Sono un’insegnante precaria, laureata in lingue e letterature straniere e con una formazione steineriana post laurea che per le graduatorie statali non viene riconosciuta a livello di punteggio.

Mi hanno dato un incarico annuale di sostegno di 10 ore in una scuola media in Friuli-Venezia Giulia. Giovedì mattina, uscita un attimo dalla classe, sono stata fermata e non potendo esibire il green pass con tampone rapido – ma avendo comunque fatto un tampone sierologico presso una struttura privata a 45 euro, non esibibile per un problema di password errata generata dal sistema stesso – sono stata accompagnata alla porta. Il giorno dopo sono stata chiamata per precisare che la giornata, comprese le ore già svolte, si sarebbe dovuta recuperare non appena in possesso di un nuovo tampone rapido.

Ho comunicato che la farmacia mi aveva fissato un appuntamento non prima di martedì, così mi hanno ricordato che se non fossi entrata entro quella data sarebbe scattata la sanzione amministrativa e pecuniaria. Per tale motivo mi hanno impedito di firmare il registro elettronico.

Penso che tutte le informazioni elencate possano essere sufficienti per farvi immaginare lo stato di sconforto in cui mi trovo. Mio marito, che ancora non si trova nella stessa mia condizione, mi consiglia di andare avanti con i tamponi nasali, ma è una condizione discriminante assurda, oltre che difficile da sostenere soprattutto dal punto di vista emotivo: non c’è alcuna corsia preferenziale per la nostra categoria presso le farmacie, perciò passo le giornate a cercare farmacie disposte ad accogliere la mia prenotazione anziché concentrarmi su ciò che potrei fare con lo studente che mi è stato affidato a scuola.

Il clima al lavoro è insostenibile perché l’aspetto umano si è di colpo annichilito: la tensione è palpabile in tutti. Ho spiegato che per lo stesso problema della prenotazione dei tamponi sono costretta ad accorpare le mie giornate, ma ho ricevuto dai colleghi un sonoro “l’orario non è equamente ripartito perché con i ragazzi si lavora meglio a inizio settimana che a fine e le ore di italiano non sono tutte coperte per poter fornire un supporto adeguato in classe”.

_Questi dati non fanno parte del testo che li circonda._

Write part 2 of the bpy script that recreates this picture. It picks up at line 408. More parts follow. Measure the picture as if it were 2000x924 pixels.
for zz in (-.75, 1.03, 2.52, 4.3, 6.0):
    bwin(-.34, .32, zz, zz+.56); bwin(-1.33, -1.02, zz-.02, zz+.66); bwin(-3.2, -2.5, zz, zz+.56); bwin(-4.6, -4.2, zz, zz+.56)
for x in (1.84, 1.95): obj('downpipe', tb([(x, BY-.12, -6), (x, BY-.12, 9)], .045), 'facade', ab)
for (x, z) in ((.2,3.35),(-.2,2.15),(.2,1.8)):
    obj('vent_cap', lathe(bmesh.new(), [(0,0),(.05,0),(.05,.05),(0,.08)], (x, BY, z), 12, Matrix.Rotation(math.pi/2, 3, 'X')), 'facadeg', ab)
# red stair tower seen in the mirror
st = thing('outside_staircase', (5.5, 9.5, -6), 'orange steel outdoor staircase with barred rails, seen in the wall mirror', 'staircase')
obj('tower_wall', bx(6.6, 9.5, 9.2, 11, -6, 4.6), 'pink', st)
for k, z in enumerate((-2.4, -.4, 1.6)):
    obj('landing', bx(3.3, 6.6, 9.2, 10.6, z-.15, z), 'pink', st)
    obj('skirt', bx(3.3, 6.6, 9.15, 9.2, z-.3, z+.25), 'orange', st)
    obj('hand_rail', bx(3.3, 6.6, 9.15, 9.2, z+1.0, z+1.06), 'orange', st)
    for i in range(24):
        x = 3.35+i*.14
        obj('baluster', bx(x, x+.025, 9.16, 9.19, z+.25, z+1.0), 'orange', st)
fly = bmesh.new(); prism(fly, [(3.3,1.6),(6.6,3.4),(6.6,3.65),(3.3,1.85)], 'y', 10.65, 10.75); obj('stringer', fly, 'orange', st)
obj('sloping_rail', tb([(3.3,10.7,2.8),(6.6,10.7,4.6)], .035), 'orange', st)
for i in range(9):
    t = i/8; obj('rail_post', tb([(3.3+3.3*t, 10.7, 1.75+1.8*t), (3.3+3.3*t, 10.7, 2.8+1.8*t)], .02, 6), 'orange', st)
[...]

Beh, la  scuola è iniziata da una settimana e io sono già stanca: stanca di essere considerata un elemento contaminante, quando durante la settimana di programmazione bidelli e alcuni insegnanti giravano tranquillamente nel plesso senza mascherina; stanca di essere individuata come quella da bloccare all’entrata perché diversa, stanca di non contare davvero più nulla, stanca di dovermi giustificare, stanca di passare letteralmente ore al telefono per risolvere la mia collocazione.

Ho fatto davvero tante esperienze diverse nella mia vita, alcune molto gratificanti, altre meno. Ho lasciato un posto sicuro a tempo indeterminato nell’industria perché sentivo arrivato il momento di lasciare piccoli semi in persone che un domani avressero occupato un posto nella società civile, ma di civile in tutto questo non vedo davvero nulla.

La scuola statale è diventata un posto arido dove poter parcheggiare i figli, delegare e lamentarsi, un posto dove non ci si guarda più negli occhi, ma si controllano Qr code e scartoffie, dove tutti sono sommersi da tutto…  

Spero di riappropriarmi presto della mia dignità e del valore che la mia missione di docente comporta, se svolta con passione.